No. Ohm's law V = IR only applies to "ohmic" components — devices where V/I stays roughly constant. That includes metal-film and wirewound resistors and copper wiring. Non-linear devices (diodes, LEDs, transistors, incandescent filaments, transformer loads) have curved V–I characteristics that require a datasheet or a SPICE-style simulator. The calculator also assumes DC steady-state; for AC you must use impedance Z and a phase angle.
How do I size the current-limiting resistor for a 5 V USB-powered LED?
Step 1: look up the LED's forward voltage (V_F) and recommended forward current (I_F). Typical red LEDs: 2.0 V / 20 mA; blue or white LEDs: 3.0 V / 20 mA. Step 2: the resistor drops the remaining voltage: V_R = V_supply − V_F. Step 3: apply Ohm's law: R = (V_supply − V_F) ÷ I_F. For a red LED on 5 V: R = (5 − 2) ÷ 0.02 = 150 Ω. Power dissipated: P = I² × R = 0.02² × 150 = 60 mW, so a standard 1/4 W resistor is fine. In the calculator, pick the "Voltage V & Current I" pair and enter V = 3, I = 0.02.
Why is my electricity bill measured in kWh instead of watts?
Watts measure instantaneous power, but the utility bills you for total energy used, which is power × time. 1 kWh means running a 1000 W appliance for 1 hour. A 1.5 kW air-con running 8 hours a night uses 12 kWh per night, or about 360 kWh per month.
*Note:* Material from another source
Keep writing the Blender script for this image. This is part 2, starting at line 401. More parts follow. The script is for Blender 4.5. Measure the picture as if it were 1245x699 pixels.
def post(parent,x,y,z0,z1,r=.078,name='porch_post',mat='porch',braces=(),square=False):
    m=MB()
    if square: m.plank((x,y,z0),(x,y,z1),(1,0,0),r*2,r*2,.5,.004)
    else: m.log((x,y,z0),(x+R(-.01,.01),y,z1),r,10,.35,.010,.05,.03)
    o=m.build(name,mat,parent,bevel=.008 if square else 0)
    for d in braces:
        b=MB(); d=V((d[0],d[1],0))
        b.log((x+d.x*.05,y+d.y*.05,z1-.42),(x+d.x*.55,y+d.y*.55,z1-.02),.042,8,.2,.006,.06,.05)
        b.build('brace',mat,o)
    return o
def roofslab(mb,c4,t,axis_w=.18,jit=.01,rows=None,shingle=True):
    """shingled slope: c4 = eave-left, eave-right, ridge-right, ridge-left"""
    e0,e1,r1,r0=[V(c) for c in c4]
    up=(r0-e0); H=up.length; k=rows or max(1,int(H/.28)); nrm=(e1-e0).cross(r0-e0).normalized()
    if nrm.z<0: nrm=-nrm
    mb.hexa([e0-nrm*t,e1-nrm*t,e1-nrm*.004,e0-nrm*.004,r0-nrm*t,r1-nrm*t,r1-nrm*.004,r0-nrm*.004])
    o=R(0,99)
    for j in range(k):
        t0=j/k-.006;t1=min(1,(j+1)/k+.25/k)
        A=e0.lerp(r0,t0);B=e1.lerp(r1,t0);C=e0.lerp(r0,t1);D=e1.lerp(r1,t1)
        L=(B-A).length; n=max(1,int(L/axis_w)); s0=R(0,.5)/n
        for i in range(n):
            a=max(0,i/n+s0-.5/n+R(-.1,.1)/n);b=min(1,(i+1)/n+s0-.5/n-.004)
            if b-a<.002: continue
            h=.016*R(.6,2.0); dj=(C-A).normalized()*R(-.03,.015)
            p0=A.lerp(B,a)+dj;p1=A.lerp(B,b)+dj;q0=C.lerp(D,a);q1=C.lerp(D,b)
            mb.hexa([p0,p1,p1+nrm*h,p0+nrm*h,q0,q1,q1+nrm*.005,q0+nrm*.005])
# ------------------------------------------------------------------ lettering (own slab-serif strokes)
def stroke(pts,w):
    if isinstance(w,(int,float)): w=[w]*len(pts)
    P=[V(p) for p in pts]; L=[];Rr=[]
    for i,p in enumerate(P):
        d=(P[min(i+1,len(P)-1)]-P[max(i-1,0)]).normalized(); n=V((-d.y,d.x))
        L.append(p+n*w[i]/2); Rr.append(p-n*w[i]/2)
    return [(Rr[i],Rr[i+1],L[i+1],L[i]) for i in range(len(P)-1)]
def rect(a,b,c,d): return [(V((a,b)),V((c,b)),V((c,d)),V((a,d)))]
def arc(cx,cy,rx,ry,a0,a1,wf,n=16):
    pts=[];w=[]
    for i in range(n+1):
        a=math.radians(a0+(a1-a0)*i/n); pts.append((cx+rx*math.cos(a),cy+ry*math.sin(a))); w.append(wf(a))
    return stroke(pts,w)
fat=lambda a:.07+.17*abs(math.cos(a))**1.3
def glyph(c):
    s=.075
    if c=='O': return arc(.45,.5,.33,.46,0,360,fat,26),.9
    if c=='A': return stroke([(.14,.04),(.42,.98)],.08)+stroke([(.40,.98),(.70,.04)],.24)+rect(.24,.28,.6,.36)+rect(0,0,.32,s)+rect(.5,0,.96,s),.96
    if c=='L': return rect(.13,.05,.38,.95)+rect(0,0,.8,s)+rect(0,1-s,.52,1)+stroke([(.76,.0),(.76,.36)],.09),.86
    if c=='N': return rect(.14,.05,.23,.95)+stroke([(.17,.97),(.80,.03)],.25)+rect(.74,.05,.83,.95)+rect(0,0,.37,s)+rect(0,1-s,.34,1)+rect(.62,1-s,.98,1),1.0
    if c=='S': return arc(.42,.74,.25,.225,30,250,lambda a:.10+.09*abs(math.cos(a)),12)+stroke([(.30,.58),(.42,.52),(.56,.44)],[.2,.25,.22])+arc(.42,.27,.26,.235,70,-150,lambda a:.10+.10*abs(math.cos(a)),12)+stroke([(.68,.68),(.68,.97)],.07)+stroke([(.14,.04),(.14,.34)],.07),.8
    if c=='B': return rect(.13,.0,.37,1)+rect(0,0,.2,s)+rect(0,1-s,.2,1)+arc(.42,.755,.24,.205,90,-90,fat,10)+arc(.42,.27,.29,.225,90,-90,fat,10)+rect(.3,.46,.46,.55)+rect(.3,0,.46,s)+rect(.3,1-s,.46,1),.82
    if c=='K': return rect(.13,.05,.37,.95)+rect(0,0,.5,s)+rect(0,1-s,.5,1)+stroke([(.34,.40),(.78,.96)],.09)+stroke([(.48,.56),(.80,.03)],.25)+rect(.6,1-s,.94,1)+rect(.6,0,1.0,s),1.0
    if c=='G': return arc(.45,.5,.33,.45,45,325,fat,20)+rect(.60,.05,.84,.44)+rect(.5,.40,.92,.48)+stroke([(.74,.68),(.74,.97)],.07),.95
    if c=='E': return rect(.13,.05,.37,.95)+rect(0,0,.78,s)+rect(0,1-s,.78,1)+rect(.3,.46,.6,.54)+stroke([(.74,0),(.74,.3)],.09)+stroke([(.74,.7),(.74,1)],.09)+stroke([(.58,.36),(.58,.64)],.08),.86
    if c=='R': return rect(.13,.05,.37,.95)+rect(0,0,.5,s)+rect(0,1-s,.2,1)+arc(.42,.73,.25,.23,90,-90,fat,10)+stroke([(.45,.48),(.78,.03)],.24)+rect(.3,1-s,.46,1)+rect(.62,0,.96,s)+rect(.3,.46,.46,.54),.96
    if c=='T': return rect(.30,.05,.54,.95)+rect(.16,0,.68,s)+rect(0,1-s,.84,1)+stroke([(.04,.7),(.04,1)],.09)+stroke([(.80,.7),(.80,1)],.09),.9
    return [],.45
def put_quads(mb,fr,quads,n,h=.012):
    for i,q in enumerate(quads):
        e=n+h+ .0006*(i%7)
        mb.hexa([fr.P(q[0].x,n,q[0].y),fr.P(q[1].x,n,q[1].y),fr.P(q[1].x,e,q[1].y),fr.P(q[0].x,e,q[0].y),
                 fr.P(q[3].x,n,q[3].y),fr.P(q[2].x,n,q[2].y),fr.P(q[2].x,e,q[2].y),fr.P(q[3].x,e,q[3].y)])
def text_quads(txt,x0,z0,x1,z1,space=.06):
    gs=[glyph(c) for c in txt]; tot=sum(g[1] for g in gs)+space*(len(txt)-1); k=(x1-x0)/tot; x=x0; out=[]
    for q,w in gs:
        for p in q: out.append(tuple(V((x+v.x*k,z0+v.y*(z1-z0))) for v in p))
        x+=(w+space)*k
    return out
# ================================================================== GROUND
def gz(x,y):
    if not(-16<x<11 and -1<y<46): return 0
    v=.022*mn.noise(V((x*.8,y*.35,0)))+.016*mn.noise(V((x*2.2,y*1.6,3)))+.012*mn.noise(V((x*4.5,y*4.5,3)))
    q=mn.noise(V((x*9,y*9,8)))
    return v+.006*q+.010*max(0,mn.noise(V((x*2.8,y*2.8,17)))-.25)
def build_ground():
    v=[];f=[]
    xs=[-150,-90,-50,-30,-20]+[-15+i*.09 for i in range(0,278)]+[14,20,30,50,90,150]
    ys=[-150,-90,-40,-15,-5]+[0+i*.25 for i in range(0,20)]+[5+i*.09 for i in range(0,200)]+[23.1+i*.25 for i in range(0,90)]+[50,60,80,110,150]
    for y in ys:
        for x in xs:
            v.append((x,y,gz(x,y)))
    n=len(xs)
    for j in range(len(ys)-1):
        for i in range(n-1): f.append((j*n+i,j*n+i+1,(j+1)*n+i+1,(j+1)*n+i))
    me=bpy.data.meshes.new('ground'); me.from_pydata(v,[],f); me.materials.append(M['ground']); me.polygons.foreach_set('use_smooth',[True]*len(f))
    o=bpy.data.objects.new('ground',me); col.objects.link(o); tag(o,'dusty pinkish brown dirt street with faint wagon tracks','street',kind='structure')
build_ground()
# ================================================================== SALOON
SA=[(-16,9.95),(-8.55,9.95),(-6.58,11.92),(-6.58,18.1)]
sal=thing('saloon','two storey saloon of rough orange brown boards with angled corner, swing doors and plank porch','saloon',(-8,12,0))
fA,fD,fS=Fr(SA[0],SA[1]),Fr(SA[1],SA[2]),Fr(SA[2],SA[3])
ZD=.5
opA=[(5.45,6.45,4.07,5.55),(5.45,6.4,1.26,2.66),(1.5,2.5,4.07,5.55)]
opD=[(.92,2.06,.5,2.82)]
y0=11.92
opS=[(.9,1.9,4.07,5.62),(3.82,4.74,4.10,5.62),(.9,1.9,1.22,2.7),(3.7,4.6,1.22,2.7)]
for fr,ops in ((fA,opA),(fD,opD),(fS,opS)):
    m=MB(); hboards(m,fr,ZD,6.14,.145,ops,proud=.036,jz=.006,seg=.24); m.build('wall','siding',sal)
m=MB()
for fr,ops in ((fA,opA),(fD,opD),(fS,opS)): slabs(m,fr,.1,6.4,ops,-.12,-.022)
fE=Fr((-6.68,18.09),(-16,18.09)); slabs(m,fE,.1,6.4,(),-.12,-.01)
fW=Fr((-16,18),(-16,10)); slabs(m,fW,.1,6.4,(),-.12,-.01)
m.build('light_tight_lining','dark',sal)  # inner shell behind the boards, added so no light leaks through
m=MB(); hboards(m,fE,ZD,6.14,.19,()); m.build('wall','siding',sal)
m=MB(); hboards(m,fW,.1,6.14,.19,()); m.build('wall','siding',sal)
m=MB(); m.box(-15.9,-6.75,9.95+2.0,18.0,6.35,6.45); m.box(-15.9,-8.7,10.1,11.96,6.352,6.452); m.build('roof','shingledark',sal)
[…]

Ohm's law itself ignores time, but the wattage P from this calculator multiplied by hours-of-use and the per-kWh tariff (around HK$1.x for CLP / HK Electric) gives the bill in dollars.
Power has three forms — P = VI, P = I²R and P = V²/R. Which one do I use?
All three follow from P = VI plus Ohm's law — they are mathematically identical, so picking one is just about convenience. Use P = VI when V and I are both known; use P = I²R for series circuits where R is fixed (typical resistor heat dissipation problems); use P = V²/R for parallel branches where V is fixed across the resistor. The calculator selects the appropriate identity automatically based on the pair you choose, and shows the formula used below the results.